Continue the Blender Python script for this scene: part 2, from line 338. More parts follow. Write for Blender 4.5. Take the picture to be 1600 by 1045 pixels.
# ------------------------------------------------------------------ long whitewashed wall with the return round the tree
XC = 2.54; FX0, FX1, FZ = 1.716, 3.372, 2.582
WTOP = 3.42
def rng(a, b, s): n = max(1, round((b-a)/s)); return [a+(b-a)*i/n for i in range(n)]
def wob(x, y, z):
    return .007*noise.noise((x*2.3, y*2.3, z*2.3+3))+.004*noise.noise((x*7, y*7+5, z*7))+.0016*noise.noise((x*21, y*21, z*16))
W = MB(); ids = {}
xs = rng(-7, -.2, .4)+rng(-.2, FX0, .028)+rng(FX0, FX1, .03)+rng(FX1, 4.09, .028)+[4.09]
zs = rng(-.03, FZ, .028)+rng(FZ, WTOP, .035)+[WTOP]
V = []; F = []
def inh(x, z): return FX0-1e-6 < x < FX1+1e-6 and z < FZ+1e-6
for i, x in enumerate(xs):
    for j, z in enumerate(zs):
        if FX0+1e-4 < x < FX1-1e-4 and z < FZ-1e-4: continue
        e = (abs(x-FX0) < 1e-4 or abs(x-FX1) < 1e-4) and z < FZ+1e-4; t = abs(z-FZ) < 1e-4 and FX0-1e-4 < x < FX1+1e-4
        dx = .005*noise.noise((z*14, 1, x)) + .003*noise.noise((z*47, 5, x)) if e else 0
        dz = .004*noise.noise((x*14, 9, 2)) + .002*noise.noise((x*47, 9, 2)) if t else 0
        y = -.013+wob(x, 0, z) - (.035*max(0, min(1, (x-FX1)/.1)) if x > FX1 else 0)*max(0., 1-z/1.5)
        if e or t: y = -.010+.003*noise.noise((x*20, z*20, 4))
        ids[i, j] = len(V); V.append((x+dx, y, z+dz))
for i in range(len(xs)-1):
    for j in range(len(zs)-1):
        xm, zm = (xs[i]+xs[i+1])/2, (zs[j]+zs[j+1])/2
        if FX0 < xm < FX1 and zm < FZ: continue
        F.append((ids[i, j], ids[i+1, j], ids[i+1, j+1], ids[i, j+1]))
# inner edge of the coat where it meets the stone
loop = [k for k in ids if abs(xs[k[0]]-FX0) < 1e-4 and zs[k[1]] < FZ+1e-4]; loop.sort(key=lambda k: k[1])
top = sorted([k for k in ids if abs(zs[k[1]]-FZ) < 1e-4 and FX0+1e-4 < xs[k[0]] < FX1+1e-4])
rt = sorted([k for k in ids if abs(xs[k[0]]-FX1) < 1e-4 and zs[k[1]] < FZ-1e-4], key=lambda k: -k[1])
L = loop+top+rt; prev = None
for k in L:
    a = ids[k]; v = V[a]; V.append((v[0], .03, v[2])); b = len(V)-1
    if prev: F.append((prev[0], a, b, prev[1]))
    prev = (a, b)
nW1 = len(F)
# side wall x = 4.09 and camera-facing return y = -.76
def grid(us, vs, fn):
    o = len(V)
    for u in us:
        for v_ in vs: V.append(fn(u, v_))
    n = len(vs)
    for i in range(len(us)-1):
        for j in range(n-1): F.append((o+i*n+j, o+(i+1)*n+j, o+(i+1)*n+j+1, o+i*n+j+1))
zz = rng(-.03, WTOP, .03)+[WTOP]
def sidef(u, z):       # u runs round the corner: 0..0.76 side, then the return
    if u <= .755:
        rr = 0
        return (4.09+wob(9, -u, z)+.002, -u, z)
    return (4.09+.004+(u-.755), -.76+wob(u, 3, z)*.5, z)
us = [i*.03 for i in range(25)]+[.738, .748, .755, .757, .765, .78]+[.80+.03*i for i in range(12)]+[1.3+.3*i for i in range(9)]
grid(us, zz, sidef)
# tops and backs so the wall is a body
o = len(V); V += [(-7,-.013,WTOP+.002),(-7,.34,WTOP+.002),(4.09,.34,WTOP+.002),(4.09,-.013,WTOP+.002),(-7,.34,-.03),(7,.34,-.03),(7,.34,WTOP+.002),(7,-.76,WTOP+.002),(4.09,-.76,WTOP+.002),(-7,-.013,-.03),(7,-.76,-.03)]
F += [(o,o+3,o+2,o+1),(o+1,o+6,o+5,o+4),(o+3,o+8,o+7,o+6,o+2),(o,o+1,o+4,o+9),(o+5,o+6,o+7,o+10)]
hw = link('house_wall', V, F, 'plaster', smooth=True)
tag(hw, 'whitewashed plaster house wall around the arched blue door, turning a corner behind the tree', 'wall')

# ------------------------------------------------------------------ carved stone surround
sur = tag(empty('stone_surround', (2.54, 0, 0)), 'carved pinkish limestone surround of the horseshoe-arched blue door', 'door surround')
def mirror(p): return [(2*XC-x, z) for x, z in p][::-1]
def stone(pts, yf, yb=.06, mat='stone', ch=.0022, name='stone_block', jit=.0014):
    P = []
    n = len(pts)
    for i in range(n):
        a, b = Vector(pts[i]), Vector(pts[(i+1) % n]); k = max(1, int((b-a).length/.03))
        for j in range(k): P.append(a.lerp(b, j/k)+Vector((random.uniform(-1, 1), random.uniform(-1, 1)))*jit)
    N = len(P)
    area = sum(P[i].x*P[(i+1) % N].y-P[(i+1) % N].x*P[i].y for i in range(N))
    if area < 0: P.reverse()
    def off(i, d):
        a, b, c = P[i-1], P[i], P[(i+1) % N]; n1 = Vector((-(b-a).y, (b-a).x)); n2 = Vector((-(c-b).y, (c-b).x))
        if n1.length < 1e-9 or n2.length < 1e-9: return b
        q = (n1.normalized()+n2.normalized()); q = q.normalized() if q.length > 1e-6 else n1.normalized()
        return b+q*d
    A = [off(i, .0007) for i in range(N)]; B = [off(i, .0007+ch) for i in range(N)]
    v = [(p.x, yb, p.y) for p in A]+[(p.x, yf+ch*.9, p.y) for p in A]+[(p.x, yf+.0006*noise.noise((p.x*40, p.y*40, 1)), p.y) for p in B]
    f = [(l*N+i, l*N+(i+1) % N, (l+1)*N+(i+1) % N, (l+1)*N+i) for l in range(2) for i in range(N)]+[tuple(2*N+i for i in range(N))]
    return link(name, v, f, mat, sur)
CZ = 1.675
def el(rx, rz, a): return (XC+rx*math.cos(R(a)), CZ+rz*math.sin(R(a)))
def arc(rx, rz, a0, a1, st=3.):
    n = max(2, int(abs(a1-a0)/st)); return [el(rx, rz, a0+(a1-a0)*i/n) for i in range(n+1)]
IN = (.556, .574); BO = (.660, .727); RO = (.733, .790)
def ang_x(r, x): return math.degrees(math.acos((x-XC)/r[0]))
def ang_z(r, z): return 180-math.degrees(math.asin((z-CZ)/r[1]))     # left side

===

* **PROBLEM REQUIREMENTS**
Copy the data above in full, character for character.

* **OUTPUT**
Continue the Blender Python script for this scene: part 2, from line 338. More parts follow. Write for Blender 4.5. Take the picture to be 1600 by 1045 pixels.
# ------------------------------------------------------------------ long whitewashed wall with the return round the tree
XC = 2.54; FX0, FX1, FZ = 1.716, 3.372, 2.582
WTOP = 3.42
def rng(a, b, s): n = max(1, round((b-a)/s)); return [a+(b-a)*i/n for i in range(n)]
def wob(x, y, z):
    return .007*noise.noise((x*2.3, y*2.3, z*2.3+3))+.004*noise.noise((x*7, y*7+5, z*7))+.0016*noise.noise((x*21, y*21, z*16))
W = MB(); ids = {}
xs = rng(-7, -.2, .4)+rng(-.2, FX0, .028)+rng(FX0, FX1, .03)+rng(FX1, 4.09, .028)+[4.09]
zs = rng(-.03, FZ, .028)+rng(FZ, WTOP, .035)+[WTOP]
V = []; F = []
def inh(x, z): return FX0-1e-6 < x < FX1+1e-6 and z < FZ+1e-6
for i, x in enumerate(xs):
    for j, z in enumerate(zs):
        if FX0+1e-4 < x < FX1-1e-4 and z < FZ-1e-4: continue
        e = (abs(x-FX0) < 1e-4 or abs(x-FX1) < 1e-4) and z < FZ+1e-4; t = abs(z-FZ) < 1e-4 and FX0-1e-4 < x < FX1+1e-4
        dx = .005*noise.noise((z*14, 1, x)) + .003*noise.noise((z*47, 5, x)) if e else 0
        dz = .004*noise.noise((x*14, 9, 2)) + .002*noise.noise((x*47, 9, 2)) if t else 0
        y = -.013+wob(x, 0, z) - (.035*max(0, min(1, (x-FX1)/.1)) if x > FX1 else 0)*max(0., 1-z/1.5)
        if e or t: y = -.010+.003*noise.noise((x*20, z*20, 4))
        ids[i, j] = len(V); V.append((x+dx, y, z+dz))
for i in range(len(xs)-1):
    for j in range(len(zs)-1):
        xm, zm = (xs[i]+xs[i+1])/2, (zs[j]+zs[j+1])/2
        if FX0 < xm < FX1 and zm < FZ: continue
        F.append((ids[i, j], ids[i+1, j], ids[i+1, j+1], ids[i, j+1]))
# inner edge of the coat where it meets the stone
loop = [k for k in ids if abs(xs[k[0]]-FX0) < 1e-4 and zs[k[1]] < FZ+1e-4]; loop.sort(key=lambda k: k[1])
top = sorted([k for k in ids if abs(zs[k[1]]-FZ) < 1e-4 and FX0+1e-4 < xs[k[0]] < FX1+1e-4])
rt = sorted([k for k in ids if abs(xs[k[0]]-FX1) < 1e-4 and zs[k[1]] < FZ-1e-4], key=lambda k: -k[1])
L = loop+top+rt; prev = None
for k in L:
    a = ids[k]; v = V[a]; V.append((v[0], .03, v[2])); b = len(V)-1
    if prev: F.append((prev[0], a, b, prev[1]))
    prev = (a, b)
nW1 = len(F)
# side wall x = 4.09 and camera-facing return y = -.76
def grid(us, vs, fn):
    o = len(V)
    for u in us:
        for v_ in vs: V.append(fn(u, v_))
    n = len(vs)
    for i in range(len(us)-1):
        for j in range(n-1): F.append((o+i*n+j, o+(i+1)*n+j, o+(i+1)*n+j+1, o+i*n+j+1))
zz = rng(-.03, WTOP, .03)+[WTOP]
def sidef(u, z):       # u runs round the corner: 0..0.76 side, then the return
    if u <= .755:
        rr = 0
        return (4.09+wob(9, -u, z)+.002, -u, z)
    return (4.09+.004+(u-.755), -.76+wob(u, 3, z)*.5, z)
us = [i*.03 for i in range(25)]+[.738, .748, .755, .757, .765, .78]+[.80+.03*i for i in range(12)]+[1.3+.3*i for i in range(9)]
grid(us, zz, sidef)
# tops and backs so the wall is a body
o = len(V); V += [(-7,-.013,WTOP+.002),(-7,.34,WTOP+.002),(4.09,.34,WTOP+.002),(4.09,-.013,WTOP+.002),(-7,.34,-.03),(7,.34,-.03),(7,.34,WTOP+.002),(7,-.76,WTOP+.002),(4.09,-.76,WTOP+.002),(-7,-.013,-.03),(7,-.76,-.03)]
F += [(o,o+3,o+2,o+1),(o+1,o+6,o+5,o+4),(o+3,o+8,o+7,o+6,o+2),(o,o+1,o+4,o+9),(o+5,o+6,o+7,o+10)]
hw = link('house_wall', V, F, 'plaster', smooth=True)
tag(hw, 'whitewashed plaster house wall around the arched blue door, turning a corner behind the tree', 'wall')

# ------------------------------------------------------------------ carved stone surround
sur = tag(empty('stone_surround', (2.54, 0, 0)), 'carved pinkish limestone surround of the horseshoe-arched blue door', 'door surround')
def mirror(p): return [(2*XC-x, z) for x, z in p][::-1]
def stone(pts, yf, yb=.06, mat='stone', ch=.0022, name='stone_block', jit=.0014):
    P = []
    n = len(pts)
    for i in range(n):
        a, b = Vector(pts[i]), Vector(pts[(i+1) % n]); k = max(1, int((b-a).length/.03))
        for j in range(k): P.append(a.lerp(b, j/k)+Vector((random.uniform(-1, 1), random.uniform(-1, 1)))*jit)
    N = len(P)
    area = sum(P[i].x*P[(i+1) % N].y-P[(i+1) % N].x*P[i].y for i in range(N))
    if area < 0: P.reverse()
    def off(i, d):
        a, b, c = P[i-1], P[i], P[(i+1) % N]; n1 = Vector((-(b-a).y, (b-a).x)); n2 = Vector((-(c-b).y, (c-b).x))
        if n1.length < 1e-9 or n2.length < 1e-9: return b
        q = (n1.normalized()+n2.normalized()); q = q.normalized() if q.length > 1e-6 else n1.normalized()
        return b+q*d
    A = [off(i, .0007) for i in range(N)]; B = [off(i, .0007+ch) for i in range(N)]
    v = [(p.x, yb, p.y) for p in A]+[(p.x, yf+ch*.9, p.y) for p in A]+[(p.x, yf+.0006*noise.noise((p.x*40, p.y*40, 1)), p.y) for p in B]
    f = [(l*N+i, l*N+(i+1) % N, (l+1)*N+(i+1) % N, (l+1)*N+i) for l in range(2) for i in range(N)]+[tuple(2*N+i for i in range(N))]
    return link(name, v, f, mat, sur)
CZ = 1.675
def el(rx, rz, a): return (XC+rx*math.cos(R(a)), CZ+rz*math.sin(R(a)))
def arc(rx, rz, a0, a1, st=3.):
    n = max(2, int(abs(a1-a0)/st)); return [el(rx, rz, a0+(a1-a0)*i/n) for i in range(n+1)]
IN = (.556, .574); BO = (.660, .727); RO = (.733, .790)
def ang_x(r, x): return math.degrees(math.acos((x-XC)/r[0]))
def ang_z(r, z): return 180-math.degrees(math.asin((z-CZ)/r[1]))     # left side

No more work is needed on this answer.